**YOUR TASK:** Repeat each line exactly, leaving nothing out.

**GIVEN MATERIAL:**
-- Start --

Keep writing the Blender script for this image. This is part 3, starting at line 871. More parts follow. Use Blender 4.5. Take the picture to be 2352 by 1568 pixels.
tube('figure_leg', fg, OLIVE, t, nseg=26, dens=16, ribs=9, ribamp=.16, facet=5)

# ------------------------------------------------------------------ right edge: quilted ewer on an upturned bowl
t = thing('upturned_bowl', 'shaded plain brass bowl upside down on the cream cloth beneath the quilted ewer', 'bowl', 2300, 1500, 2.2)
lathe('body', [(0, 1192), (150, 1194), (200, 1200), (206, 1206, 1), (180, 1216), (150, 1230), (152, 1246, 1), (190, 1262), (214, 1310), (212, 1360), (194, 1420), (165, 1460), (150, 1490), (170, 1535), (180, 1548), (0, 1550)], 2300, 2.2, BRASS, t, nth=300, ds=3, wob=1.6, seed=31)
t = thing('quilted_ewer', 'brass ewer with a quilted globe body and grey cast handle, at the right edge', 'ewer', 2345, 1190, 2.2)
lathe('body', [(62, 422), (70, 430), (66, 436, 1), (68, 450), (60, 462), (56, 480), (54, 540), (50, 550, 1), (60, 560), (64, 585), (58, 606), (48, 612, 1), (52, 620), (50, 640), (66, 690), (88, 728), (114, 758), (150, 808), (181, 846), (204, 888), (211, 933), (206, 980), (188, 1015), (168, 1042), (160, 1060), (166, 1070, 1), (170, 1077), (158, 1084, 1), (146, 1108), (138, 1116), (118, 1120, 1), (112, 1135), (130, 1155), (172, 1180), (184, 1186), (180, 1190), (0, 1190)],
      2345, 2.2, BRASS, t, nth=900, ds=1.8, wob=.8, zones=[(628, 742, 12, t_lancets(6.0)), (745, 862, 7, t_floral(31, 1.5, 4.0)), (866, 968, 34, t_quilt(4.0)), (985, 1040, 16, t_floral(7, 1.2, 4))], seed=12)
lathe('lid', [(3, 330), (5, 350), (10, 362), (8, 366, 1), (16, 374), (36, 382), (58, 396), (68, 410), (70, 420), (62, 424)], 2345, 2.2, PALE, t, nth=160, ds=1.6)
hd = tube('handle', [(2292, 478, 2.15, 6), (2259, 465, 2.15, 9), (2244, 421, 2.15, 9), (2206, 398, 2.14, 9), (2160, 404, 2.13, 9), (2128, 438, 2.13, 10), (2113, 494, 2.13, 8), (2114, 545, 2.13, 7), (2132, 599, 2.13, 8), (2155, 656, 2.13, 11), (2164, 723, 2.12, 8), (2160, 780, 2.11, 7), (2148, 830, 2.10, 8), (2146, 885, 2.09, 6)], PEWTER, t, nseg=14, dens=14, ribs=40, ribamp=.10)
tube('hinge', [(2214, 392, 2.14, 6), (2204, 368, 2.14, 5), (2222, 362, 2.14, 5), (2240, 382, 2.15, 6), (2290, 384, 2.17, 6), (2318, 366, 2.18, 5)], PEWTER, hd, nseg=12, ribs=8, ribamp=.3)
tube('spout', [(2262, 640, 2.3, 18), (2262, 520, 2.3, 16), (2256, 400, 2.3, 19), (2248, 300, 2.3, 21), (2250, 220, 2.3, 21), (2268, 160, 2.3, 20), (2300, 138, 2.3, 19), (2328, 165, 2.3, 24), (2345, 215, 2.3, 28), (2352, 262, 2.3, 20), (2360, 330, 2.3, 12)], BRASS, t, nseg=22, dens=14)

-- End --

**SOLVED EXERCISE:**
Keep writing the Blender script for this image. This is part 3, starting at line 871. More parts follow. Use Blender 4.5. Take the picture to be 2352 by 1568 pixels.
tube('figure_leg', fg, OLIVE, t, nseg=26, dens=16, ribs=9, ribamp=.16, facet=5)

# ------------------------------------------------------------------ right edge: quilted ewer on an upturned bowl
t = thing('upturned_bowl', 'shaded plain brass bowl upside down on the cream cloth beneath the quilted ewer', 'bowl', 2300, 1500, 2.2)
lathe('body', [(0, 1192), (150, 1194), (200, 1200), (206, 1206, 1), (180, 1216), (150, 1230), (152, 1246, 1), (190, 1262), (214, 1310), (212, 1360), (194, 1420), (165, 1460), (150, 1490), (170, 1535), (180, 1548), (0, 1550)], 2300, 2.2, BRASS, t, nth=300, ds=3, wob=1.6, seed=31)
t = thing('quilted_ewer', 'brass ewer with a quilted globe body and grey cast handle, at the right edge', 'ewer', 2345, 1190, 2.2)
lathe('body', [(62, 422), (70, 430), (66, 436, 1), (68, 450), (60, 462), (56, 480), (54, 540), (50, 550, 1), (60, 560), (64, 585), (58, 606), (48, 612, 1), (52, 620), (50, 640), (66, 690), (88, 728), (114, 758), (150, 808), (181, 846), (204, 888), (211, 933), (206, 980), (188, 1015), (168, 1042), (160, 1060), (166, 1070, 1), (170, 1077), (158, 1084, 1), (146, 1108), (138, 1116), (118, 1120, 1), (112, 1135), (130, 1155), (172, 1180), (184, 1186), (180, 1190), (0, 1190)],
      2345, 2.2, BRASS, t, nth=900, ds=1.8, wob=.8, zones=[(628, 742, 12, t_lancets(6.0)), (745, 862, 7, t_floral(31, 1.5, 4.0)), (866, 968, 34, t_quilt(4.0)), (985, 1040, 16, t_floral(7, 1.2, 4))], seed=12)
lathe('lid', [(3, 330), (5, 350), (10, 362), (8, 366, 1), (16, 374), (36, 382), (58, 396), (68, 410), (70, 420), (62, 424)], 2345, 2.2, PALE, t, nth=160, ds=1.6)
hd = tube('handle', [(2292, 478, 2.15, 6), (2259, 465, 2.15, 9), (2244, 421, 2.15, 9), (2206, 398, 2.14, 9), (2160, 404, 2.13, 9), (2128, 438, 2.13, 10), (2113, 494, 2.13, 8), (2114, 545, 2.13, 7), (2132, 599, 2.13, 8), (2155, 656, 2.13, 11), (2164, 723, 2.12, 8), (2160, 780, 2.11, 7), (2148, 830, 2.10, 8), (2146, 885, 2.09, 6)], PEWTER, t, nseg=14, dens=14, ribs=40, ribamp=.10)
tube('hinge', [(2214, 392, 2.14, 6), (2204, 368, 2.14, 5), (2222, 362, 2.14, 5), (2240, 382, 2.15, 6), (2290, 384, 2.17, 6), (2318, 366, 2.18, 5)], PEWTER, hd, nseg=12, ribs=8, ribamp=.3)
tube('spout', [(2262, 640, 2.3, 18), (2262, 520, 2.3, 16), (2256, 400, 2.3, 19), (2248, 300, 2.3, 21), (2250, 220, 2.3, 21), (2268, 160, 2.3, 20), (2300, 138, 2.3, 19), (2328, 165, 2.3, 24), (2345, 215, 2.3, 28), (2352, 262, 2.3, 20), (2360, 330, 2.3, 12)], BRASS, t, nseg=22, dens=14)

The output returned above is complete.